The chapter that has the same title as the book is poignant in various ways. She begins it by recounting several books that were a part of her casual reading in the first decade of the 2000s that included rape scenes, dead little girls and mutilated women. She decided that she would stop reading any book with those scenes in them, immediately wondering if she was being too prudish or intolerant.

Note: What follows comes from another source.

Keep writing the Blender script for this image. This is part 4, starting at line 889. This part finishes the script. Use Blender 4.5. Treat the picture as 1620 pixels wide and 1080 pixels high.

She then remembered the story of a friend who led a discussion with senior women about the movie Julia, based on Lillian Hellman’s memoir Pentimento. Julia was a childhood friend of Hellman’s who became a member of the Resistance in Nazi Germany. The movie tells the story of Julia’s work and their encounter before the war when Julia tells Lillian about her baby daughter who was safely out of Germany. Julia is killed and Lillian searches for her daughter until the war intervenes, but must leave without finding her. Alice’s friend expected the senior women to speak of the looking back at events, but their angry first question was “What about the baby?” Their view was, as the author puts it, the women had “been given a story with a baby in it, and they damn well wanted that baby accounted for. And until you accounted for that baby, you could take your lovely metaphors, and your dramatic suspense and your complex profundities about war and memory and go straight to hell with them. There was a baby missing, for Christ’s sake.”

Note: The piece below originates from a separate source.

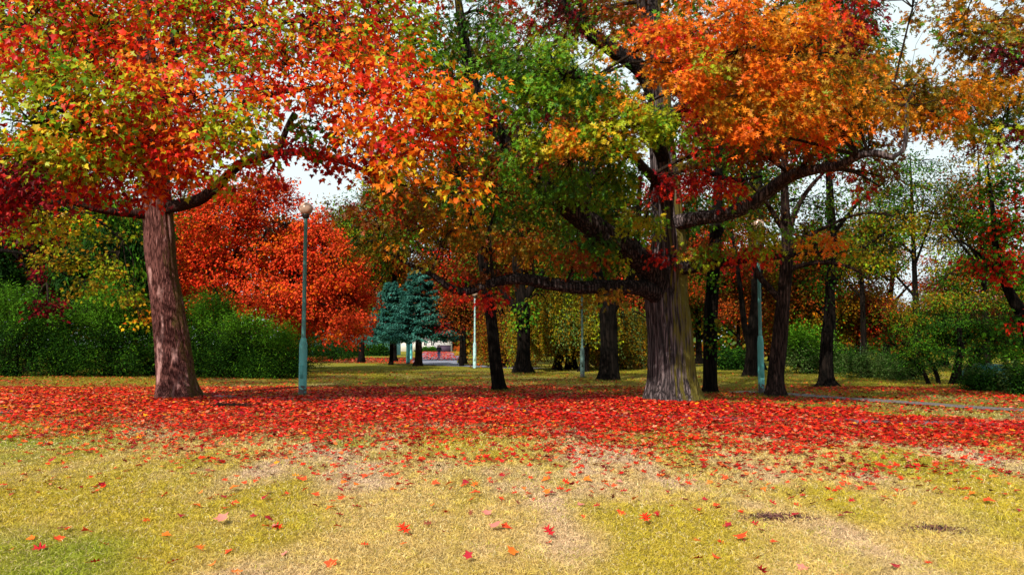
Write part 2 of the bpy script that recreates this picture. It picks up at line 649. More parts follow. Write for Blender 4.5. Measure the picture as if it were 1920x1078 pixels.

She goes on to wonder if her outrage at the stories with the ugliness toward women was because she, like the senior women, believed in the lives of the discarded women more fully than the authors did. McDermott says writers must “clear their desks” so they can write what their stories and what their characters demand. She quotes Virginia Woolf criticizing Charlotte Brontë whose anger guided her too much. Woolf says, “She will write of herself where she should write of her characters.” McDermott says she was offended, discouraged, and really angry about the graphic ugliness toward women in so many books. She never wrote about the phenomenon in her fiction, but did save it for an essay.

Though the book loaned to me by Laura is bristling with sticky notes, I’m going to stop here. I believe you can tell that I think she writes with passion, caring, and brilliance about writing fiction. I loved her insights.

Alice McDermott, What About the Baby? Picador, Farrar, Straus, Giroux, 2021, 242 pages.